'Like the Gulf of Mexico came in': Hurricane Ian flooded this historically Black Naples neighborhood

Omar Rodriguez Ortiz, Miami Herald on

Published in Weather News

NAPLES, Fla. — Piles of damaged furniture, damp mattresses and broken electronics sat Saturday in front of most houses on the east side of Naples’ only historically Black neighborhood.

Hurricane Ian’s storm surge pushed muddy water from the Gulf of Mexico into the Gordon River and the canals that surround almost the entire east side of River Park. When residents saw the water creeping in on Wednesday, they say, it was already too late.

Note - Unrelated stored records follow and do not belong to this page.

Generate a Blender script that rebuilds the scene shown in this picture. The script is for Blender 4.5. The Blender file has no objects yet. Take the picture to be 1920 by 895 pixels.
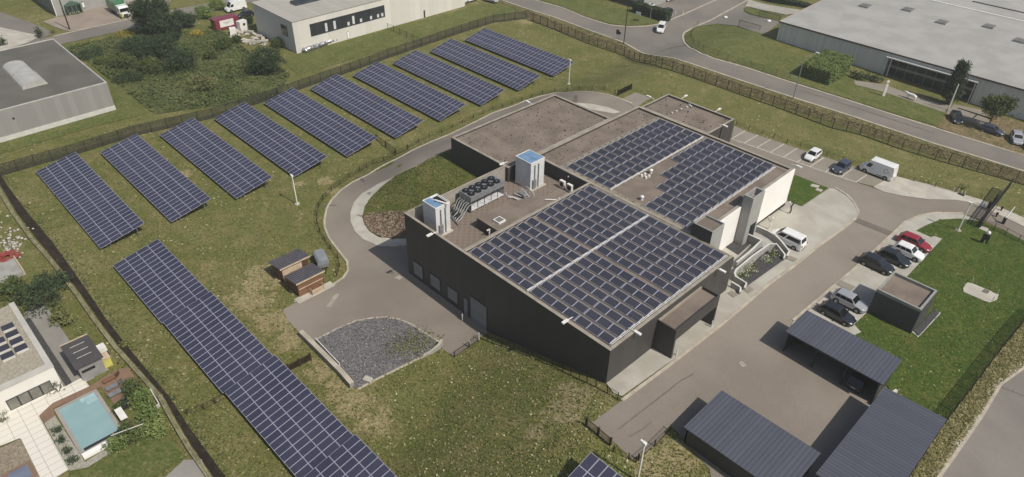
import bpy, bmesh, math, random
from mathutils import Vector, Matrix
rnd = random.Random(7)
PI = math.pi
sc = bpy.context.scene
C = sc.collection
# ------------------------------------------------------------------ camera model (metres, axes follow the plant's own grid)
FPX, CX, CY = 1337.0, 960.0, 447.5
pitch, roll = math.radians(35.92), math.radians(1.20)
R2 = math.sqrt(.5)
def rot(v):            # survey axes -> site axes
    return Vector((v[0]*R2 - v[1]*R2, v[0]*R2 + v[1]*R2, v[2]))
cp_, sp_ = math.cos(pitch), math.sin(pitch)
_r0, _d0, _u0 = Vector((1, 0, 0)), Vector((0, cp_, -sp_)), Vector((0, sp_, cp_))
cr_, sr_ = math.cos(roll), math.sin(roll)
CR, CU, CD = rot(_r0*cr_ + _u0*sr_), rot(_u0*cr_ - _r0*sr_), rot(_d0)
CAM = rot(Vector((14.1, -76.8, 62.0)))
def ray(px, py):
    return CD*FPX + CR*(px - CX) - CU*(py - CY)
def sm(t):
    t = max(0.0, min(1.0, t)); return t*t*(3 - 2*t)
def cl(t): return max(0.0, min(1.0, t))
def T(x, y):
    s0 = 16 + 10*cl(-y/28)
    t = (x - s0)/18.6
    d1 = (cl(t - .07) + cl(t) + cl(t + .07))/3
    d2 = sm((x + 30)/17)*sm((y - 2)/14)
    P = max(.3, min(6.2, 6.2 - .0245*x - .037*y))
    return P*(1 - (1 - d1)*(1 - d2))
def Zp(px, py, z):
    r = ray(px, py); return CAM + r*((z - CAM.z)/r.z)
def Xp(px, py, x):
    r = ray(px, py); return CAM + r*((x - CAM.x)/r.x)
def Yp(px, py, y):
    r = ray(px, py); return CAM + r*((y - CAM.y)/r.y)
def G(px, py, h=0.0):
    z = 2.0
    for i in range(40):
        p = Zp(px, py, z); z += .6*(T(p.x, p.y) + h - z)
    return Zp(px, py, z)
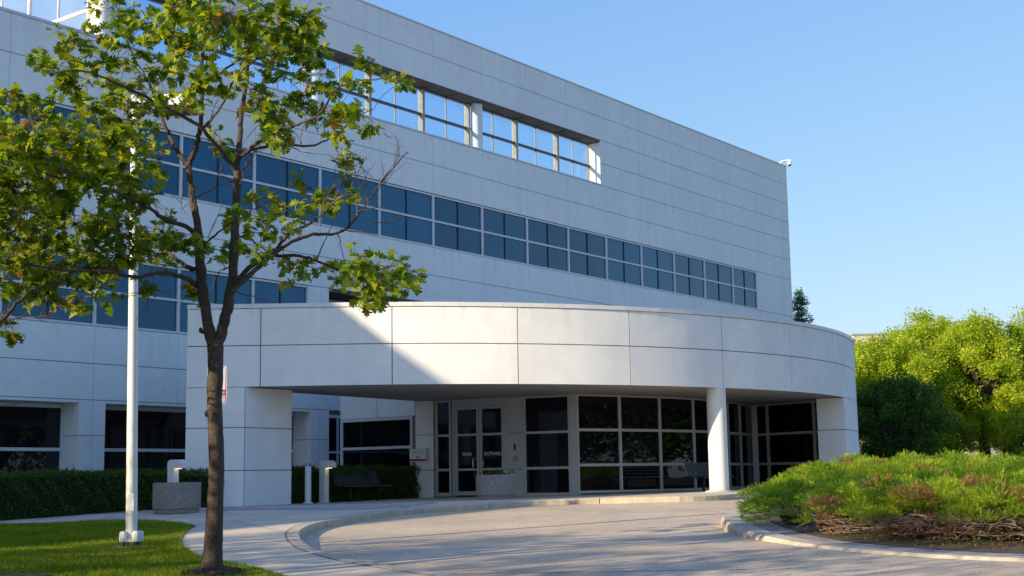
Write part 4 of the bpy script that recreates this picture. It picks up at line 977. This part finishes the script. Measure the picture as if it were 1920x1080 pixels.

“The water came in from both sides,” Willie Sirmons, 74, told the Miami Herald, “so we were trapped.”

In a neighborhood where residents were already wary of being priced out, efforts to pick up the pieces after Ian are colliding with fears about what the future holds.

Sirmons has been living with his wife in River Park for over a decade, but he has been in the neighborhood at least 20 years. Behind their house is one canal and another is behind their neighbors’ houses across the street.

It all happened in a matter of minutes, he said. First, their backyard got flooded, quickly followed by their deck next to the canal, and then water started coming inside the house through the cracks of the wooden floor.


“That’s when we knew it was time to go,” he said.

With the water up to their chest, they walked to their daughter’s house down the street with only the essentials: photo IDs and a cellphone wrapped in a plastic bag. Their daughter’s house is on slightly higher ground, so they were safe there.

“It looked like the Gulf of Mexico came in,” said Sirmons, who lives about a dozen blocks from the beach.

By Saturday afternoon, after the city had hauled thousands of pounds of debris, new mountains of trash started piling up as the clean-up progressed.